Walter White (Bryan Cranston), der Held aus Vince Gilligans Jahrhundertserie „Breaking Bad“, hat dagegen ein Feuerwerk voller Faszination für das Böse abgebrannt – Chrystal Meth vergiftete 62 Episoden lang die Seelen von Tätern und Opfern. Breaking Borowski unternimmt seine Höllenfahrt im bescheidenen Rahmen von 90 „Tatort“-Minuten. Die Macher wissen von der übermächtigen Krimikonkurrenz. „Wie sind hier nicht in Mexiko“, heißt es einmal, aber die tückische Allerweltsdroge gibt es auch unterm Himmel über Kiel.
Mit dem Prunk des Bösen können und wollen Schwochow und Basedow nicht mithalten. Die Bilder und Metaphern passen sich der Provinz an, ohne je provinziell zu wirken. Als das Schlimmste identifiziert dieser „Tatort“ die Entmündigung der Opfer durch sich selbst. Sie wissen nicht mehr, was sie tun und verlieren die Kontrolle über Drogendichtung und Wahrheit. Da liegt auch die Lösung des Falls.

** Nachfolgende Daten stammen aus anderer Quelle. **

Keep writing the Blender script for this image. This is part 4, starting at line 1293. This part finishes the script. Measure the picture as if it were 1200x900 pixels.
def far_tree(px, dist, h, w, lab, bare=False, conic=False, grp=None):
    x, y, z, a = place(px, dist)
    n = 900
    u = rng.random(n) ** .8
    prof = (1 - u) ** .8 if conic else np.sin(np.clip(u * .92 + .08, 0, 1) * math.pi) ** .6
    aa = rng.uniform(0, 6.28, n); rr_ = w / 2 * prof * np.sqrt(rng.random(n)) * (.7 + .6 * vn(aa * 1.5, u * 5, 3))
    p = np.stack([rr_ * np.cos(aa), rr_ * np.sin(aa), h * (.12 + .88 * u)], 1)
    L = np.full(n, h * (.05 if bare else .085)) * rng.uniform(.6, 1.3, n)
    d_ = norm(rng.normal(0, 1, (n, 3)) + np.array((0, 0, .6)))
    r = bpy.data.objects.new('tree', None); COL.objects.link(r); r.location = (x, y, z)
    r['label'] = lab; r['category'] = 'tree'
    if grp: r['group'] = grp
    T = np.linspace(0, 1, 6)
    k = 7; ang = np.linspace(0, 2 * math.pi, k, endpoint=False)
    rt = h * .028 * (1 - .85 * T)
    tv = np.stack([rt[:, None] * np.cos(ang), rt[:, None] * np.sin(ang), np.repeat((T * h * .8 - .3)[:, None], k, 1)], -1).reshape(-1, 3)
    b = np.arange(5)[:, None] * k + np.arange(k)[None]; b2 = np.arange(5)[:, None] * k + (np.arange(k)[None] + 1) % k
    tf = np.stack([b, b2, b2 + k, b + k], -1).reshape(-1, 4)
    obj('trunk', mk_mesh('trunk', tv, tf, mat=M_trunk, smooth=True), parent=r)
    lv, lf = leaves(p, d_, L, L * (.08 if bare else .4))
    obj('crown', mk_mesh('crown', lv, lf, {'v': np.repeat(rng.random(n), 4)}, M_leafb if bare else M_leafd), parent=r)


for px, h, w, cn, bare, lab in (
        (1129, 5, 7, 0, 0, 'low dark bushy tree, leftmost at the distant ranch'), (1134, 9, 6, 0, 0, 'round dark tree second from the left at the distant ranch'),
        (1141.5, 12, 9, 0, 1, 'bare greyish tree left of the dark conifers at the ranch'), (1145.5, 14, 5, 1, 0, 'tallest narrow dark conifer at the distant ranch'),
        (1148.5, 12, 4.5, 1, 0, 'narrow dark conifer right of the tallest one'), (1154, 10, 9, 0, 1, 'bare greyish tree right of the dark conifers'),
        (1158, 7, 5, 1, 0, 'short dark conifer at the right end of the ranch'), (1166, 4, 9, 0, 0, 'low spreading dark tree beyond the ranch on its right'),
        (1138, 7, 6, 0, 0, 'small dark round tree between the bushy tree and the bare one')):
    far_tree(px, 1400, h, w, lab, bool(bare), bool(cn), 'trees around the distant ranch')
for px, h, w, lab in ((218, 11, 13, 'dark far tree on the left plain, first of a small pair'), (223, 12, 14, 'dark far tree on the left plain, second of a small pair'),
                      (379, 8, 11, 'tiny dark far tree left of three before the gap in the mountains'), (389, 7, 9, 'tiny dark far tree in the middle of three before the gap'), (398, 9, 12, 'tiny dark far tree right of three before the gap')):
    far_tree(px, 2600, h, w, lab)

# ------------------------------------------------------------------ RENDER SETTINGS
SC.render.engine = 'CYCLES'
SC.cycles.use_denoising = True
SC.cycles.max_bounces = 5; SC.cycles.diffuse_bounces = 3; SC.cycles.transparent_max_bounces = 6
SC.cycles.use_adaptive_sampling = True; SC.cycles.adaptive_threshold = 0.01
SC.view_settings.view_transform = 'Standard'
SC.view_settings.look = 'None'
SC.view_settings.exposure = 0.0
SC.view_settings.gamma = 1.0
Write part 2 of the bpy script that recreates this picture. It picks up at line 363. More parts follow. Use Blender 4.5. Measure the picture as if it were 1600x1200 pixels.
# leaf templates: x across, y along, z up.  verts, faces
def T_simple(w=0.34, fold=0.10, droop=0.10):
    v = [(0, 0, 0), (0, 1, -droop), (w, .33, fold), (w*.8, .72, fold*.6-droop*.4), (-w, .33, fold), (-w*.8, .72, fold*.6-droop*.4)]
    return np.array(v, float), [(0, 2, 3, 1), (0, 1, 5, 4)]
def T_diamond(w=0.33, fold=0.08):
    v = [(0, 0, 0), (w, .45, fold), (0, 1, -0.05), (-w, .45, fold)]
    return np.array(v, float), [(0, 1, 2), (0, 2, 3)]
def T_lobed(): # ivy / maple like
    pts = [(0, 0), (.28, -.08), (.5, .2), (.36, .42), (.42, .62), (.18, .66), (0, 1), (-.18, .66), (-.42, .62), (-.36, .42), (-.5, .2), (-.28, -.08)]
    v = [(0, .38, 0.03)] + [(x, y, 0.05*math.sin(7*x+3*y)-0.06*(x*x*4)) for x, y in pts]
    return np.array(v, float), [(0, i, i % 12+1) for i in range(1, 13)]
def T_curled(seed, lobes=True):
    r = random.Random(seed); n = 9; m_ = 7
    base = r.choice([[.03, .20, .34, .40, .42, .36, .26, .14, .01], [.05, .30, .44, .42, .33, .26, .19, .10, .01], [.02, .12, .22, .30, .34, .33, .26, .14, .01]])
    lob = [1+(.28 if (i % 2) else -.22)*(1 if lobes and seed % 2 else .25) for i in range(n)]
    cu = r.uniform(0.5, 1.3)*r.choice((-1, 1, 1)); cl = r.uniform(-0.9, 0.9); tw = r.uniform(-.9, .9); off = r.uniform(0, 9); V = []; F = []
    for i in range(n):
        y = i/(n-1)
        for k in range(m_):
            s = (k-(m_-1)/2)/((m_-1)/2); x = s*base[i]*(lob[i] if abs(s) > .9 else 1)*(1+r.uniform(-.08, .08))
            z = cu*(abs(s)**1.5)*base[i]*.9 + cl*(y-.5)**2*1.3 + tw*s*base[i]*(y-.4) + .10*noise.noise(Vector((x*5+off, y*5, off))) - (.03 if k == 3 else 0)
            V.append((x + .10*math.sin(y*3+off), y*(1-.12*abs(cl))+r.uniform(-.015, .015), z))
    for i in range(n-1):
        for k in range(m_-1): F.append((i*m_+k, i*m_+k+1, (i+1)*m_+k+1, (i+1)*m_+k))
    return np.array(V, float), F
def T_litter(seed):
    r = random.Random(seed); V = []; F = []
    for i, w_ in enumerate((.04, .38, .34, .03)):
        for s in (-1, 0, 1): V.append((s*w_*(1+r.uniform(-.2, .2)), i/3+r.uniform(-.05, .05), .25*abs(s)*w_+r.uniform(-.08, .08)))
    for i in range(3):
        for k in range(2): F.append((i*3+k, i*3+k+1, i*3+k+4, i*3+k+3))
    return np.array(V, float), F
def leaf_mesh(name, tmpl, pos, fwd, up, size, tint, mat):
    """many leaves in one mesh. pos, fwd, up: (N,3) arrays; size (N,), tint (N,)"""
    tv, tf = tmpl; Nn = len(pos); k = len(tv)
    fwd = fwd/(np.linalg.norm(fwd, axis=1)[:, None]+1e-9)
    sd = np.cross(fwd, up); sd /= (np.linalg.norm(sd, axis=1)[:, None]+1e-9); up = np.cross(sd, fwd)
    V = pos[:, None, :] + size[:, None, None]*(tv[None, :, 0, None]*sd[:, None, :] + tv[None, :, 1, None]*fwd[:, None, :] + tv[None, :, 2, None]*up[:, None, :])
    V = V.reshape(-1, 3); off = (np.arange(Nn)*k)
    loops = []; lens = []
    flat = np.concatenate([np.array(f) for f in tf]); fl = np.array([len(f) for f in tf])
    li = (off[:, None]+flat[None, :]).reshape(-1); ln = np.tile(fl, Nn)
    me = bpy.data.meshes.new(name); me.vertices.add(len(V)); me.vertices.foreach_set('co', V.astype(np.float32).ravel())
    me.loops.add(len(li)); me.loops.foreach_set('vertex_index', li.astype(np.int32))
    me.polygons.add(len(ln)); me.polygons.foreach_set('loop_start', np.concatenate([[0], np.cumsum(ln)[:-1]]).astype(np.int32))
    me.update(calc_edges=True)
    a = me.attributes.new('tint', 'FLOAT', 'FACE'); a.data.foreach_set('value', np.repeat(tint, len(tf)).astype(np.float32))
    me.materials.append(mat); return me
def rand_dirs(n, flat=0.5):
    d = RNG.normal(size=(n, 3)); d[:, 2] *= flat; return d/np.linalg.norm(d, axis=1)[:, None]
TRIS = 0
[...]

Zunehmend entsetzt sich Borowski während der Ermittlungen über seine herbeiprojizierte Ersatztochter Rita, der immer weniger zu trauen ist. Elisa Schlott spielt die Rolle der schuldig Unschuldigen aus der Provinz ohne Tricks und doppelten Boden, so hoffnungslos verhext, als wäre die Lüge ihre zweite Natur geworden. Großartig.
Mit der Drogen-Lügerei kommt das Rettende auch. Wir hören, wie Borowski nach langer Zeit des Schweigens seine leibhaftige Tochter anruft. Eine Untergangsorgie wie in „Breaking Bad“ fällt aus.